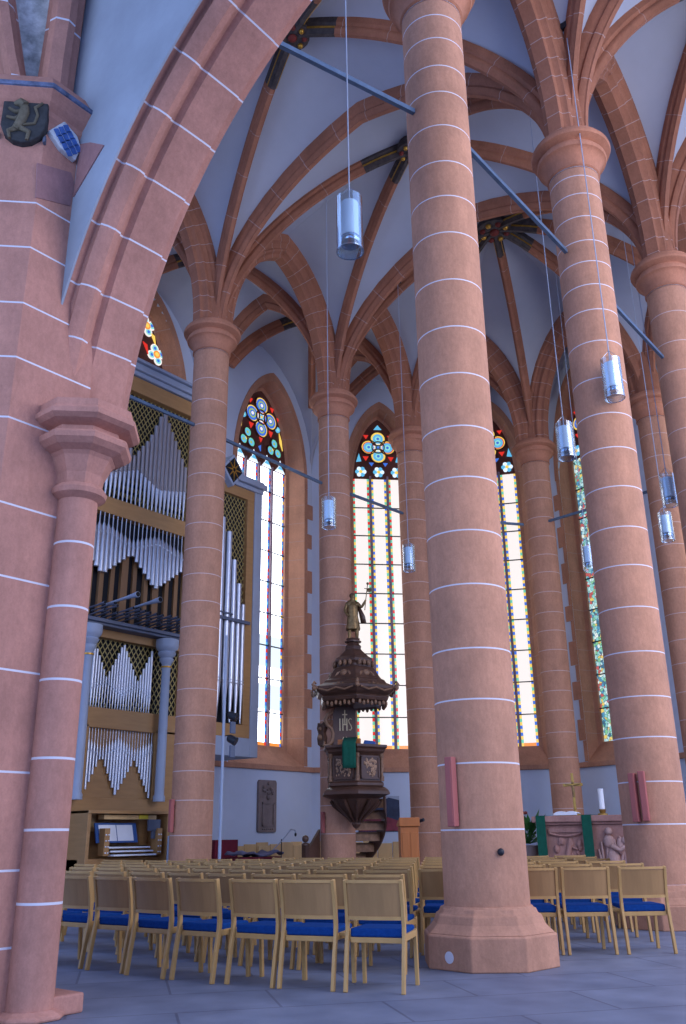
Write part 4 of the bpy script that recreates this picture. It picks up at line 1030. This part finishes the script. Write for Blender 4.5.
mb = MB(); oct_(mb, [(.66,2.2),(.78,2.14),(.84,2.08),(.86,2.02),(.74,1.98),(.6,1.93),(.56,1.86),(.44,1.74),(.28,1.62),(.17,1.52),(.1,1.45),(.12,1.4),(.08,1.34),(.02,1.3)]); cb = mb.build('corbel', M['wood_dark'], pul, smooth=30)
mb = MB()
for k in range(12):
    a = ph+R(30*k); mb.tube([Vector((math.cos(a)*r_, math.sin(a)*r_, z)) for r_, z in ((.57,1.9),(.5,1.8),(.36,1.68),(.2,1.54),(.12,1.44))], [.04,.05,.04,.03,.02], 6)
mb.build('acanthus_leaves', M['wood_dark'], cb, smooth=60)
# canopy
mb = MB(); oct_(mb, [(.6,4.04),(.74,4.0),(.78,4.06),(.86,4.08),(.9,4.16),(.86,4.2),(.98,4.26),(1.04,4.34),(1.05,4.4),(.98,4.43),(.92,4.46),(.84,4.5),(.8,4.56),(.72,4.6),(.64,4.7),(.58,4.8),(.52,4.88),(.46,4.9),(.47,4.97),(.52,5.03),(.5,5.1),(.4,5.16),(.36,5.2),(.25,5.3),(.2,5.36),(.22,5.42),(.16,5.48),(.14,5.53)], 6); can = mb.build('canopy', M['wood_dark'], pul, bevel=.01)
for k in range(6):
    a = ph+R(60*k); mb = MB(); mb.tube([Vector((math.cos(a)*r_, math.sin(a)*r_, z)) for r_, z in ((.6,4.62),(.8,4.42),(.98,4.36),(1.08,4.38),(1.14,4.44),(1.1,4.5),(1.05,4.46))], [.03,.035,.04,.045,.04,.03,.02], 6); mb.ball((math.cos(a)*1.1,math.sin(a)*1.1,4.36), .06); mb.build('corner_scroll', M['wood_carve'], can, smooth=60)
    a = ph+R(60*k+30); mb = MB()
    for q in range(5): mb.ball((math.cos(a)*.8-math.sin(a)*(q-2)*.12, math.sin(a)*.8+math.cos(a)*(q-2)*.12, 4.43-.02*abs(q-2)), .045, sc=(1,1,1.3), n=7, m=5)
    tx, ty = -math.sin(a), math.cos(a)
    for q in range(7): mb.ball((math.cos(a)*.72+tx*(q-3)*.11, math.sin(a)*.72+ty*(q-3)*.11, 4.03-.025*(q % 2)), .04, sc=(1,1,1.5), n=6, m=5)
    mb.tube([(math.cos(a)*(.93-.0*q)+tx*(q-4)*.11, math.sin(a)*.93+ty*(q-4)*.11, 4.31+.03*math.cos(q*1.57)) for q in range(9)], .022, 5)
    mb.ball((math.cos(a)*.5, math.sin(a)*.5, 4.72), .1, n=8, m=6)
    for sg in (-1, 1): mb.tube([(math.cos(a)*(.5+.03*q)+tx*sg*(.1+.05*q), math.sin(a)*(.5+.03*q)+ty*sg*(.1+.05*q), 4.76-.05*q+.02*math.sin(q*2)) for q in range(5)], [.03,.035,.03,.025,.015], 5)
    for q in range(3): mb.ball((math.cos(a)*.45-math.sin(a)*(q-1)*.13, math.sin(a)*.45+math.cos(a)*(q-1)*.13, 4.99), .05, sc=(1,1,1.4), n=7, m=5)
    mb.build('gadroon_carving', M['wood_carve'], can, smooth=60)
# back board with monogram
cP = Vector((*COL['pulpit'],0)); nb = (Vector((8.0,7.3,0))-cP).normalized(); nb = PD*.9+Vector((0,0,0)); nb = nb.normalized()
eb = Vector((-nb.y,nb.x,0)); fb = (cP-pc+nb*.44+eb*.12, eb, Vector((0,0,1)), nb)
mb = MB(); mb.poly_prism([(-.2,3.0),(.34,3.0),(.34,3.95),(.26,4.05),(-.14,4.05),(-.2,3.9)], fb, -.06, .05); bb = mb.build('back_board', M['wood_dark'], pul, bevel=.01)
mb = MB(); gx, gz = .08, 3.62
for (a0,b0,a1,b1) in ((-.13,-.14,-.105,.14),(-.06,-.14,-.035,.14),(.035,-.14,.06,.14),(-.06,-.012,.06,.015),(-.012,.0,.012,.34),(-.06,.22,.06,.245)): mb.poly_prism([(gx+a0,gz+b0),(gx+a1,gz+b0),(gx+a1,gz+b1),(gx+a0,gz+b1)], fb, .05, .065)
S = [(.16,.12),(.12,.14),(.09,.1),(.1,.04),(.14,-.02),(.16,-.08),(.13,-.13),(.09,-.12)]
mb.tube([fb[0]+eb*(gx+a)+Vector((0,0,gz+b))+nb*.06 for a, b in S], .012, 5)
mb.build('gilt_monogram', M['pale_gold'], bb)
mb = MB(); mb.poly_prism([(gx,gz-.5),(gx-.07,gz-.36),(gx-.04,gz-.28),(gx,gz-.31),(gx+.04,gz-.28),(gx+.07,gz-.36)], fb, .05, .08); mb.build('gilt_heart', M['pale_gold'], bb)
mb = MB()
mb.tube([fb[0]+eb*(a)+Vector((0,0,b))+nb*.03 for a, b in ((-.2,3.92),(-.32,3.86),(-.38,3.74),(-.34,3.62),(-.24,3.55),(-.2,3.42),(-.22,3.26),(-.32,3.14),(-.42,3.16),(-.4,3.24))], [.03,.045,.05,.045,.04,.045,.05,.05,.04,.03], 8)
mb.tube([fb[0]+eb*(a)+Vector((0,0,b))+nb*.03 for a, b in ((-.3,3.8),(-.26,3.72),(-.31,3.68),(-.33,3.74))], .02, 6); mb.build('scroll_wing', M['wood_carve'], bb, smooth=60)
# green cloth and book rest
ca = PA+R(-9)
mb = MB(); qn = Vector((math.cos(ca),math.sin(ca),0)); qe = Vector((-qn.y,qn.x,0)); fq = (qn*.755, qe, Vector((0,0,1)), qn); mb = MB()
gr = []
for i, z in enumerate([3.24,3.13,3.1,3.0,2.85,2.7,2.56]):
    t = [-.15,.03,.08,.085,.075,.07,.075][i]
    for j in range(7): gr.append(fq[0]+qe*(-.155+.31*j/6)+Vector((0,0,z))+qn*(t+.008*math.sin(j*2.1)))
mb.add(gr, [(i*7+j,i*7+j+1,(i+1)*7+j+1,(i+1)*7+j) for i in range(6) for j in range(6)])
tag(mb.build('pulpit_cloth', M['green'], smooth=60, solid=.006, loc=pc), 'dark green cloth hanging over the front of the pulpit', 'cloth')
mb = MB(); mb.poly_prism([(-.3,3.08),(.22,3.08),(.22,3.22),(-.3,3.2)], fq, -.26, -.16); mb.build('book_rest', M['wood_orange'], pul, bevel=.01)
mb = MB(); fq2 = (PD*.3+Vector((-PD.y,PD.x,0))*.32, Vector((-PD.y,PD.x,0)), Vector((0,0,1)), PD); mb.poly_prism([(-.14,3.08),(.16,3.08),(.14,3.17),(-.1,3.2)], fq2, -.1, .1); tag(mb.build('open_book', M['navy'], bevel=.01, loc=pc), 'blue grey book lying on the pulpit rim', 'book')
# stair winding down round the column to the right and behind
cr0 = cP-pc; st = bpy.data.objects.new('stair', None); C.objects.link(st); st.parent = pul
vr = Vector((-PD.y,PD.x,0))
for k in range(7):
    a0 = math.atan2(vr.y,vr.x)+R(-16+14*k); z1 = 1.95-.24*k; mb = MB()
    r0, r1 = .42, 1.1; pts = []
    for r_ in (r0, r1):
        for da in ((0, R(20)) if r_ == r0 else (R(20), 0)): pts.append((cr0.x+r_*math.cos(a0+da), cr0.y+r_*math.sin(a0+da)))
    f0 = (Vector((0,0,0)), Vector((1,0,0)), Vector((0,1,0)), Vector((0,0,1)))
    mb.poly_prism(pts, f0, z1-.05, z1); mb.poly_prism([pts[0], pts[3], tuple(Vector(pts[3]).lerp(Vector(pts[2]),.12)), tuple(Vector(pts[0]).lerp(Vector(pts[1]),.12))], f0, z1-.2, z1); mb.build('step', M['wood_carve'], st)
mb = MB(); gp = []
for i in range(15):
    a0 = math.atan2(vr.y,vr.x)+R(-16+8*i); z = 2.0-.137*i
    for (r_, dz) in ((1.1,-.3),(1.14,-.3),(1.14,.12),(1.1,.12)): gp.append((cr0.x+r_*math.cos(a0), cr0.y+r_*math.sin(a0), z+dz))
mb.add(gp, [(i*4+k, i*4+(k+1) % 4, (i+1)*4+(k+1) % 4, (i+1)*4+k) for i in range(14) for k in range(4)]+[(3,2,1,0),(56,57,58,59)]); mb.build('stringer', M['wood_dark'], st, smooth=40)
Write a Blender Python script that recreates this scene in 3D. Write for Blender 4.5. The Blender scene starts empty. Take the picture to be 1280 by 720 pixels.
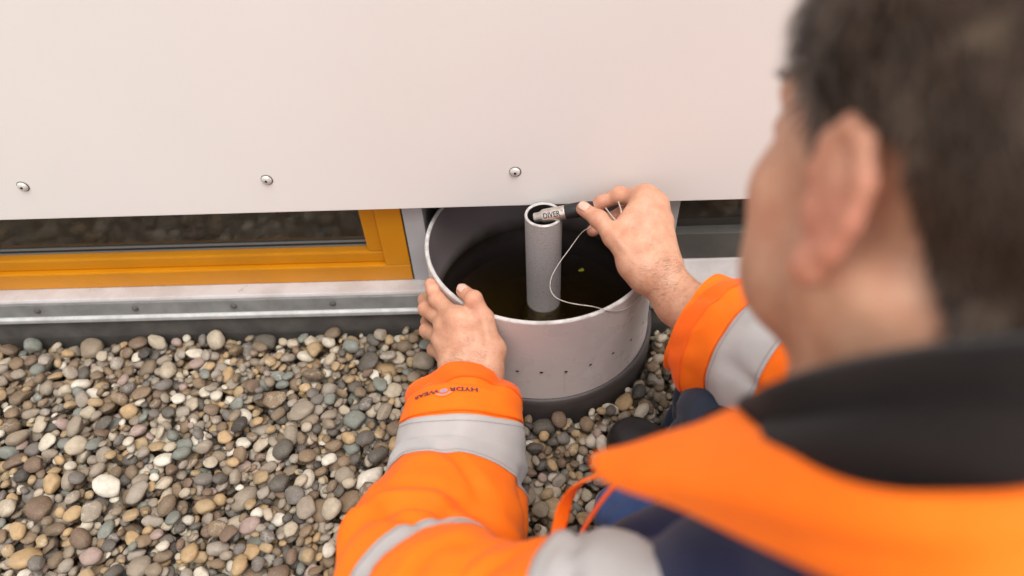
import bpy, bmesh, math, random
import numpy as np
from mathutils import Vector, Matrix, noise as mnoise

C = bpy.context.scene.collection
SC = bpy.context.scene
R_ = math.radians
rng = np.random.default_rng(11)
random.seed(11)

# ------------------------------------------------------------------ camera
FOC, W, H = 853.333, 1280.0, 720.0        # 24 mm lens on a 36 mm sensor
CAM = np.array([-0.0177, -0.6593, 0.7653])
PIT, YAW, ROL = 0.8045, -0.034, -0.0502
_f = np.array([math.sin(YAW)*math.cos(PIT), math.cos(YAW)*math.cos(PIT), -math.sin(PIT)])
_r = np.array([math.cos(YAW), -math.sin(YAW), 0.0])
_u = np.cross(_r, _f)
CR = math.cos(ROL)*_r + math.sin(ROL)*_u
CU = -math.sin(ROL)*_r + math.cos(ROL)*_u
CF = _f
cd = bpy.data.cameras.new('camera'); cam = bpy.data.objects.new('camera', cd); C.objects.link(cam)
cd.sensor_width = 36; cd.lens = 24; cd.clip_start = 0.01; cd.clip_end = 500
M = Matrix(((CR[0], CU[0], -CF[0], CAM[0]), (CR[1], CU[1], -CF[1], CAM[1]), (CR[2], CU[2], -CF[2], CAM[2]), (0, 0, 0, 1)))
cam.matrix_world = M
cd.dof.use_dof = True; cd.dof.focus_distance = 0.845; cd.dof.aperture_fstop = 2.1; cd.dof.aperture_blades = 9
SC.camera = cam

# ------------------------------------------------------------------ sky, sun, exposure
SUN_EL, SUN_AZ = R_(70), R_(150)          # azimuth measured from +Y towards +X
wd = bpy.data.worlds.new('World'); SC.world = wd; wd.use_nodes = True
nt = wd.node_tree; bg = nt.nodes['Background']
sky = nt.nodes.new('ShaderNodeTexSky'); sky.sky_type = 'NISHITA'; sky.sun_disc = False
sky.sun_elevation = SUN_EL; sky.sun_rotation = SUN_AZ; sky.dust_density = 4; sky.air_density = 1
hs = nt.nodes.new('ShaderNodeHueSaturation'); hs.inputs['Saturation'].default_value = 0.05
nt.links.new(sky.outputs[0], hs.inputs['Color']); nt.links.new(hs.outputs[0], bg.inputs[0])
bg.inputs[1].default_value = 0.15
sl = bpy.data.lights.new('sun', 'SUN'); sl.energy = .7; sl.angle = R_(40); sl.color = (1, .93, .84)
so = bpy.data.objects.new('sun', sl); C.objects.link(so)
sd = Vector((math.sin(SUN_AZ)*math.cos(SUN_EL), math.cos(SUN_AZ)*math.cos(SUN_EL), math.sin(SUN_EL)))
so.rotation_euler = sd.to_track_quat('Z', 'Y').to_euler(); so.location = (-3, -3, 5)
SC.view_settings.view_transform = 'Standard'; SC.view_settings.look = 'None'
SC.view_settings.gamma = 1; SC.view_settings.exposure = 0.7
SC.cycles.use_denoising = True
SC.cycles.max_bounces = 8; SC.cycles.transparent_max_bounces = 12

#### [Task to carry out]
Note how many lines in the listing above hold the string "recreates", then give only that figure.

#### [Result for this exercise]
2